Taken from Mats Blog:

Boz posted his review of Ubisoft’s No More Heroes yesterday, so if you’ve been following the game, I highly recommend reading it. While many IGN readers seem to think the final score of 7.8 was fair, many suggested that our review system is broken or that we are somehow conspiring against adult-targeted software on Wii. Ludicrous assertions, mind you, but they are telling of a disturbing hive mentality that exists on the underbelly of message boards today — one whose collective mindset is made up on videogames well before they ever hit store shelves.

Before I even get to that, let’s dissect the review score, since some readers would prefer to do anything but read all that text above the numbers. Boz gave No More Heroes a 7.8, which is good, but just shy of great. IGN’s own ratings descriptions define games in the high 7s as having “first rate elements,” but also notable flaws. Having sunk hours upon hours into No More Heroes, I can’t think of a better way to describe the experience within. Here you have an action effort that spills with style and features some very bold, gorgeous cinemas. You’ve got some truly witty character dialog, an interesting (although decidedly straightforward) storyline (especially when compared to Killer 7), and some surprisingly adept fighting mechanics. It all works very well, even if the swordplay does become a little redundant 500-plus kills in. The main problem is that there’s a crummy overworld tying everything together. It’s big, ugly, clumsy, buggy, and at times downright pointless. And there’s no escaping it.

The overworld is unfortunately a central component to No More Heroes and I can tell you, had it been as polished as the rest of the game, or removed altogether, I would have happily scored No More Heroes higher. Had I reviewed it, that is.

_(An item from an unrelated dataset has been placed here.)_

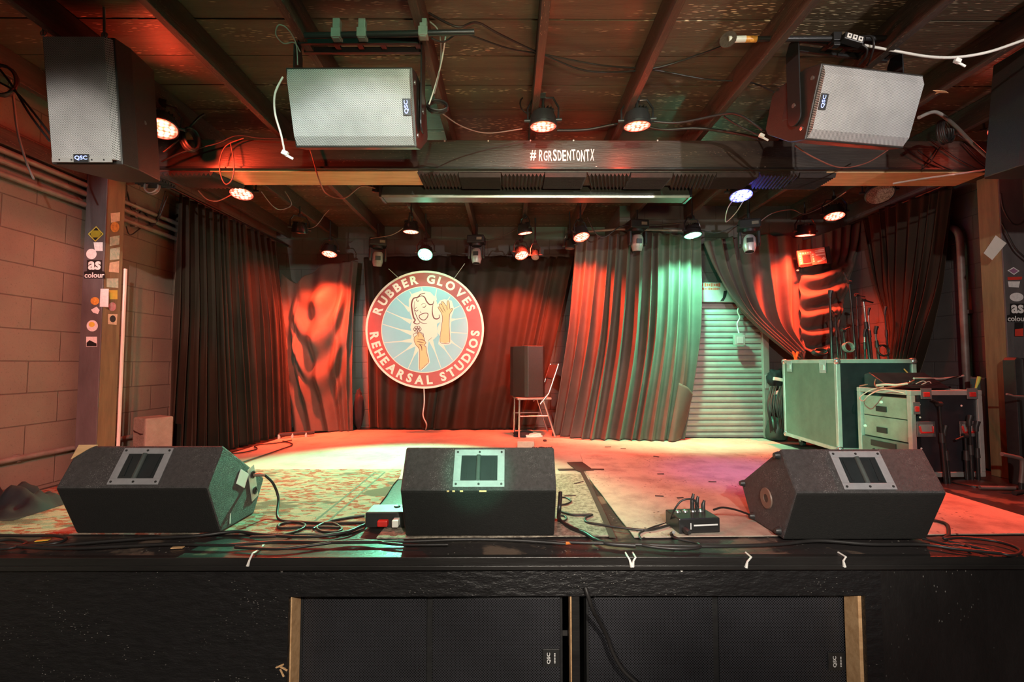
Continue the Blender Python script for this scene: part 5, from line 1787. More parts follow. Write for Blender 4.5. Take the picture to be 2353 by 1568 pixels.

Which leads me back to the disturbing hive mentality. Some message board posters have all but said that it is our duty to review games like No More Heroes well because these types of games need to sell on Wii. An absurd thought — it is absolutely not our duty to do anything of the sort, and the day we subscribe to this mentality, well, you may as well just stop reading because we’ll be doing nobody any good. I want No More Heroes to sell well. I’d be thrilled if it sold a million copies (although, I live in reality and realize this will never happen). But it’s not our job to sell the game.

I’ve seen some remarkably high scores for No More Heroes and I have to say that I completely agree with Bozon’s review of the game. It’s a title I want to love just because it’s so novel and so effortlessly cool, and yet that doesn’t mean I can gloss over its deficiencies, some rather large. It’s unfortunate that as I browse our own boards, I’ve had to read personal attacks against Boz because of his opinion. To those people, I have two thoughts. One, if you haven’t played the game yet, why don’t you just shut the hell up? Your pre-conceived opinion of the game is meaningless. At least play the damned thing before you start complaining. And two, after No More Heroes’ admittedly stylish and fun concept wears thin, whenever that may be, I’ll be willing to bet that our score stands the test of time.

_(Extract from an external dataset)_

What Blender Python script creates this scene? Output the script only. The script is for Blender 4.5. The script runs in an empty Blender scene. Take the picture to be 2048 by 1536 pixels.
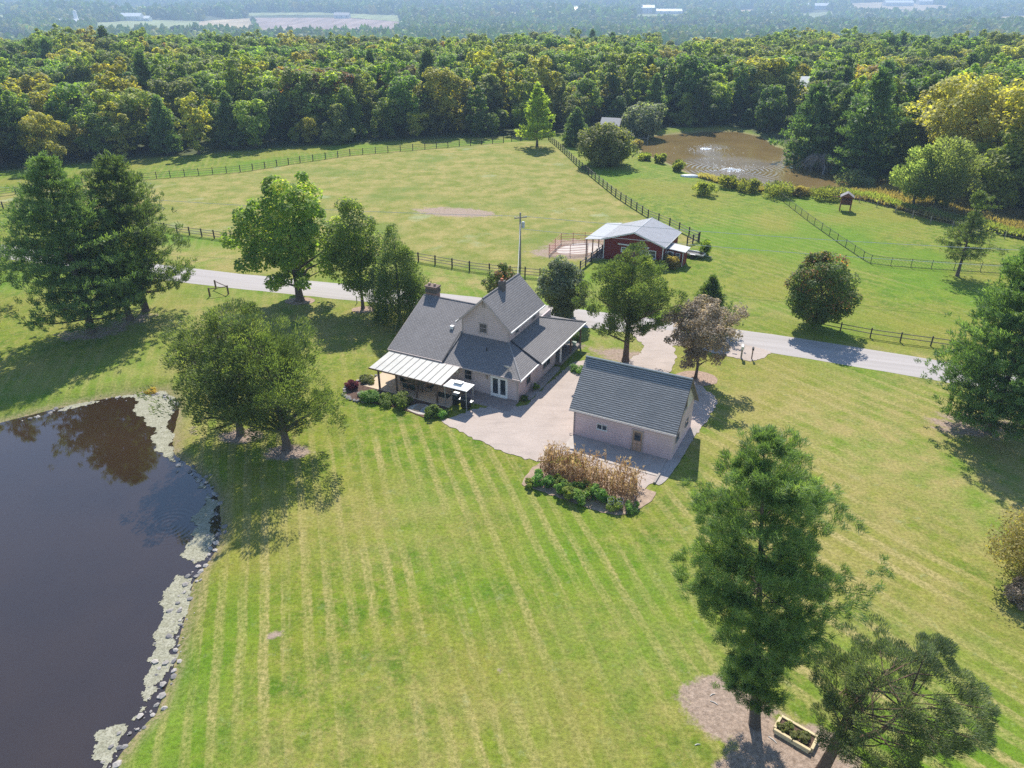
import bpy, bmesh, math, random
import numpy as np
from mathutils import Vector, Matrix

# ------------------------------------------------------------------ camera, sky, sun, exposure
scene = bpy.context.scene
COL = scene.collection
F_PX, CAM_H = 1470.0, 34.0
PITCH = math.atan(782 / 1470)
CP, SP = math.cos(PITCH), math.sin(PITCH)
SUN_EL, SUN_AZ = math.radians(48.5), math.radians(1.5)     # azimuth measured from +Y towards +X

cam_data = bpy.data.cameras.new('camera')
cam_data.sensor_width = 36.0
cam_data.lens = 36.0 * F_PX / 2048
cam_data.clip_start, cam_data.clip_end = 0.5, 20000
cam = bpy.data.objects.new('camera', cam_data)
cam.location = (0, 0, CAM_H)
cam.rotation_euler = (math.pi / 2 - PITCH, 0, 0)
COL.objects.link(cam)
scene.camera = cam

world = bpy.data.worlds.new('World')
scene.world = world
world.use_nodes = True
wn = world.node_tree
for n in list(wn.nodes):
    wn.nodes.remove(n)
sky_n = wn.nodes.new('ShaderNodeTexSky')
sky_n.sky_type = 'NISHITA'
sky_n.sun_disc = False
sky_n.sun_elevation = SUN_EL
sky_n.sun_rotation = SUN_AZ
sky_n.air_density, sky_n.dust_density, sky_n.ozone_density = 1.0, 0.05, 2.0
bg = wn.nodes.new('ShaderNodeBackground')
bg.inputs[1].default_value = 0.14
wo = wn.nodes.new('ShaderNodeOutputWorld')
wn.links.new(sky_n.outputs[0], bg.inputs[0])
wn.links.new(bg.outputs[0], wo.inputs[0])

sun_d = bpy.data.lights.new('sun', 'SUN')
sun_d.energy = 4.8
sun_d.angle = math.radians(0.53)
sun_d.color = (1.0, 0.94, 0.84)
sun = bpy.data.objects.new('sun', sun_d)
S = Vector((math.sin(SUN_AZ) * math.cos(SUN_EL), math.cos(SUN_AZ) * math.cos(SUN_EL), math.sin(SUN_EL)))
sun.rotation_euler = (-S).to_track_quat('-Z', 'Y').to_euler()
sun.location = (0, 60, 80)
COL.objects.link(sun)

vs = scene.view_settings
vs.view_transform = 'Standard'
vs.look = 'None'
vs.exposure = 0.70
vs.gamma = 1.0
vs.use_curve_mapping = False
cy = scene.cycles
cy.use_denoising = False
try:
    cy.denoiser = 'OPENIMAGEDENOISE'
except Exception:
    pass
cy.max_bounces = 5
cy.diffuse_bounces = 2
cy.use_adaptive_sampling = True
cy.adaptive_threshold = 0.008
cy.glossy_bounces = 2
cy.transmission_bounces = 4
cy.transparent_max_bounces = 6
cy.volume_bounces = 0
cy.caustics_reflective = False
cy.caustics_refractive = False
cy.sample_clamp_indirect = 4.0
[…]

Good game. A showpiece, as I’ve said before, to all your friends that unfairly think Wii is just for kids. A showpiece for very effective fight mechanics controlled by the Wii remote and nunchuk. And a stylistic showpiece too. For all of these reasons, I would not be without No More Heroes in my collection. But even as I write this, I cannot deny that it is a sometimes flawed game powered by a 3D engine that is unable to fully support Suda 51’s vision.